As with any roller-coaster ride, the lows don’t last forever, and California real estate has seen an upswing in values as the economy has recovered.

“The market has changed completely,” said Westbrook. “I specialize in houses that can’t be financed.”

He said that investors such as himself need work harder to find the opportunities today.
“(In 2009) the opportunity was massive in foreclosures and vacant houses,” he said. “Today it is back to normal with not as many foreclosures. All prices have gone up even the ones that need work.”

The increase in prices have also chilled the institutional investment in housing as well. In 2017, institutional investors bought just 2 percent of houses sold in California. That is down from the high of 7.1 percent of the market in 2012.

“Today, (the housing market) is very active,” said Kelly. “The prices are increasing at such a pace, it is hard for investors to pencil out the investment. It’s not soft, but it is not as hot as it was.”

Today, wealthy “mom-and-pop” landlords—families that can afford to buy another house and rent it out as an investment—dominate the single-family rental market.

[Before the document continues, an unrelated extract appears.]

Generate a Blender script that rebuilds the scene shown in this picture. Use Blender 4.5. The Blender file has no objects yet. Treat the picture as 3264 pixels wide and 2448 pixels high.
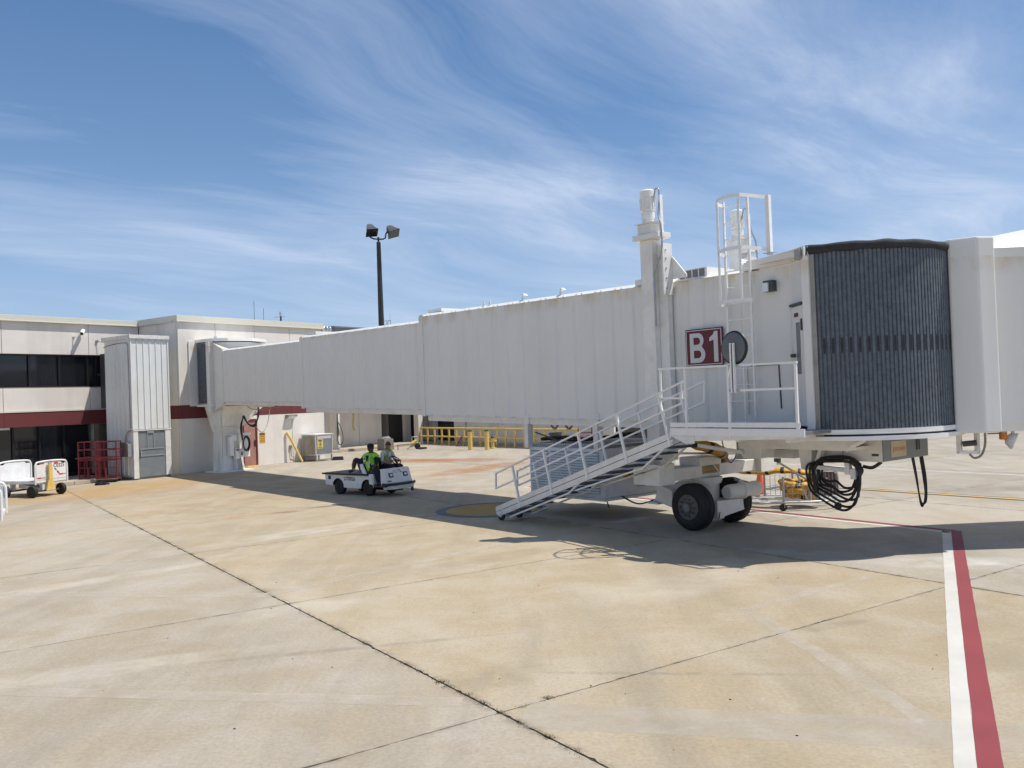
import bpy, math, random
from mathutils import Vector, Matrix, noise
random.seed(7)
R = math.radians
sc = bpy.context.scene
COL = sc.collection

# ------------------------------------------------------------------ camera
cam_d = bpy.data.cameras.new('camera')
cam_d.sensor_width = 36.0
cam_d.lens = 30.43
cam_d.clip_start = 0.05
cam_d.clip_end = 6000
cam = bpy.data.objects.new('camera', cam_d)
COL.objects.link(cam)
cam.matrix_world = Matrix.Translation((0, 0, 2.9)) @ Matrix.Rotation(R(90.81), 4, 'X') @ Matrix.Rotation(-0.037, 4, 'Z')
sc.camera = cam
sc.render.resolution_x = 1024
sc.render.resolution_y = 768
sc.cycles.max_bounces = 5
sc.cycles.diffuse_bounces = 3
sc.cycles.glossy_bounces = 2
sc.cycles.transparent_max_bounces = 6
sc.cycles.use_adaptive_sampling = True
sc.cycles.adaptive_threshold = 0.03

# ------------------------------------------------------------------ light, sky, exposure
SUN_EL, SUN_AZ = 63.0, 2.0          # azimuth counted from +X towards +Y
sd = bpy.data.lights.new('sun', 'SUN')
sd.energy = 4.6
sd.angle = R(0.53)
sd.color = (1.0, 0.945, 0.86)
sun = bpy.data.objects.new('sun', sd)
COL.objects.link(sun)
to_sun = Vector((math.cos(R(SUN_EL)) * math.cos(R(SUN_AZ)), math.cos(R(SUN_EL)) * math.sin(R(SUN_AZ)), math.sin(R(SUN_EL))))
sun.rotation_euler = to_sun.to_track_quat('Z', 'Y').to_euler()
sun.location = to_sun * 60

vs = sc.view_settings
vs.view_transform = 'Standard'
vs.look = 'None'
vs.exposure = 0.0
vs.gamma = 1.0
vs.use_curve_mapping = False

world = bpy.data.worlds.new('World')
sc.world = world
world.use_nodes = True
NT = world.node_tree
NT.nodes.clear()


def nd(nt, kind, **kw):
    n = nt.nodes.new(kind)
    for k, v in kw.items():
        setattr(n, k, v)
    return n


def link(nt, a, b):
    nt.links.new(a, b)


def math_n(nt, op, a, b=None, c=None, clamp=False):
    n = nd(nt, 'ShaderNodeMath', operation=op)
    n.use_clamp = clamp
    for i, v in enumerate((a, b, c)):
        if v is None:
            continue
        if isinstance(v, (int, float)):
            n.inputs[i].default_value = v
        else:
            link(nt, v, n.inputs[i])
    return n.outputs[0]


def ramp_n(nt, fac, stops, interp='LINEAR'):
    n = nd(nt, 'ShaderNodeValToRGB')
    n.color_ramp.interpolation = interp
    el = n.color_ramp.elements
    while len(el) < len(stops):
        el.new(0.5)
    for e, (p, c) in zip(el, stops):
        e.position = p
        e.color = (c, c, c, 1) if isinstance(c, (int, float)) else tuple(c) + (1,)
    link(nt, fac, n.inputs[0])
    return n.outputs[0]


def noise_n(nt, vec, scale, detail=4, rough=0.55, dist=0.0, out=0):
    n = nd(nt, 'ShaderNodeTexNoise')
    n.inputs['Scale'].default_value = scale
    n.inputs['Detail'].default_value = detail
    n.inputs['Roughness'].default_value = rough
    n.inputs['Distortion'].default_value = dist
    if vec is not None:
        link(nt, vec, n.inputs['Vector'])
    return n.outputs[out]


def map_n(nt, vec, loc=(0, 0, 0), rot=(0, 0, 0), scl=(1, 1, 1)):
    n = nd(nt, 'ShaderNodeMapping')
    n.inputs['Location'].default_value = loc
    n.inputs['Rotation'].default_value = rot
    n.inputs['Scale'].default_value = scl
    link(nt, vec, n.inputs['Vector'])
    return n.outputs[0]


def mix_n(nt, fac, a, b, mode='MIX'):
    n = nd(nt, 'ShaderNodeMix', data_type='RGBA', blend_type=mode)
    if isinstance(fac, (int, float)):
        n.inputs[0].default_value = fac
    else:
        link(nt, fac, n.inputs[0])
    for i, v in ((6, a), (7, b)):
        if isinstance(v, (tuple, list)):
            n.inputs[i].default_value = tuple(v)[:3] + (1,)
        else:
            link(nt, v, n.inputs[i])
    return n.outputs[2]


def tex_map(nt, vec, rot, scl, loc=(0, 0, 0)):
    n = nd(nt, 'ShaderNodeMapping', vector_type='TEXTURE')
    n.inputs['Location'].default_value = loc
    n.inputs['Rotation'].default_value = (0, 0, R(rot))
    n.inputs['Scale'].default_value = scl
    link(nt, vec, n.inputs['Vector'])
    return n.outputs[0]


def build_world():
    nt = NT
    sky = nd(nt, 'ShaderNodeTexSky', sky_type='NISHITA')
    sky.sun_disc = False
    sky.sun_elevation = R(SUN_EL)
    sky.sun_rotation = R(90 - SUN_AZ)
    sky.altitude = 0
    sky.air_density = 1.0
    sky.dust_density = 0.5
    sky.ozone_density = 3.0
    tc = nd(nt, 'ShaderNodeTexCoord')
    sep = nd(nt, 'ShaderNodeSeparateXYZ')
    link(nt, tc.outputs['Generated'], sep.inputs[0])
    zc = math_n(nt, 'MAXIMUM', math_n(nt, 'ADD', sep.outputs[2], 0.10), 0.04)
    comb = nd(nt, 'ShaderNodeCombineXYZ')
    link(nt, math_n(nt, 'DIVIDE', sep.outputs[0], zc), comb.inputs[0])
    link(nt, math_n(nt, 'DIVIDE', sep.outputs[1], zc), comb.inputs[1])
    # slow bending of the whole cloud sheet
    warp = noise_n(nt, comb.outputs[0], 0.45, 2, 0.5, 0, 1)
    vm = nd(nt, 'ShaderNodeVectorMath', operation='SUBTRACT')
    link(nt, warp, vm.inputs[0])
    vm.inputs[1].default_value = (0.5, 0.5, 0.5)
    vsn = nd(nt, 'ShaderNodeVectorMath', operation='SCALE')
    link(nt, vm.outputs[0], vsn.inputs[0])
    vsn.inputs['Scale'].default_value = 1.3
    va = nd(nt, 'ShaderNodeVectorMath', operation='ADD')
    link(nt, comb.outputs[0], va.inputs[0])
    link(nt, vsn.outputs[0], va.inputs[1])
    base = va.outputs[0]
    fine = noise_n(nt, tex_map(nt, base, CL[2], (2.1, 0.60, 1), (CL[0], CL[1], 0)), 1.0, 8, 0.66, 0.35)
    wisp = noise_n(nt, tex_map(nt, base, CL[2] - 16, (1.4, 0.30, 1), (4.1, 1.3, 0)), 1.0, 6, 0.62, 0.6)
    big = noise_n(nt, tex_map(nt, base, CL[2] + 8, (2.4, 1.3, 1), (CL[3], CL[4], 0)), 1.0, 2, 0.5)
    d = math_n(nt, 'MULTIPLY', fine, 0.60)
    d = math_n(nt, 'ADD', d, math_n(nt, 'MULTIPLY', wisp, 0.24))
    d = math_n(nt, 'ADD', d, math_n(nt, 'MULTIPLY', big, 0.75))
    mask = ramp_n(nt, d, [(0.70, 0.0), (0.86, 0.26), (0.98, 0.62), (1.0, 0.66)])
    # thin even veil nearer the horizon
    veil = ramp_n(nt, sep.outputs[2], [(0.0, 0.85), (0.10, 0.62), (0.26, 0.30), (0.45, 0.16)])
    hs = nd(nt, 'ShaderNodeHueSaturation')
    hs.inputs['Saturation'].default_value = 1.40
    link(nt, sky.outputs[0], hs.inputs['Color'])
    col = mix_n(nt, veil, hs.outputs[0], VEIL)
    col = mix_n(nt, mask, col, CLOUD)
    bg = nd(nt, 'ShaderNodeBackground')
    bg.inputs['Strength'].default_value = 0.095
    link(nt, col, bg.inputs['Color'])
    out = nd(nt, 'ShaderNodeOutputWorld')
    link(nt, bg.outputs[0], out.inputs[0])


CL = (7.7, 3.4, 50.0, 12.2, 4.6)
CLOUD = (7.5, 8.4, 10.2)
VEIL = (5.0, 6.5, 9.5)
build_world()
world.cycles.sampling_method = 'MANUAL'
world.cycles.sample_map_resolution = 256

# ------------------------------------------------------------------ materials
MATS = {}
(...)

Among all single-family rentals nationally, about 80 percent are owned by individuals that rent out just one or two homes, according to a study by ATTOM Data Solutions.

Rising prices are also motivating some investors to sell houses that they were renting out during the recession.

“There are a few investors in Modesto that bought quite a few houses on the courthouse steps,” said Kelly. “They have been slowly going and evicting a tenant and selling the house or offering the tenants the right of first refusal.”

While rising prices are slowing real estate investing, the threat of rising interest rates is not having much impact.

“Investors are less sensitive to rate hikes,” said Kelly. “If they are financing, they are putting 25 to 30 percent down. That gets them better interest rate.”

The future for real estate investors looks similar to that for those looking for a home as a place to live. Kelly believes that conditions won’t change in the next couple years.

“I see the prices continuing to go up,” said Westbrook. “Interest rates are going to rise. Inventory is going to be tight.”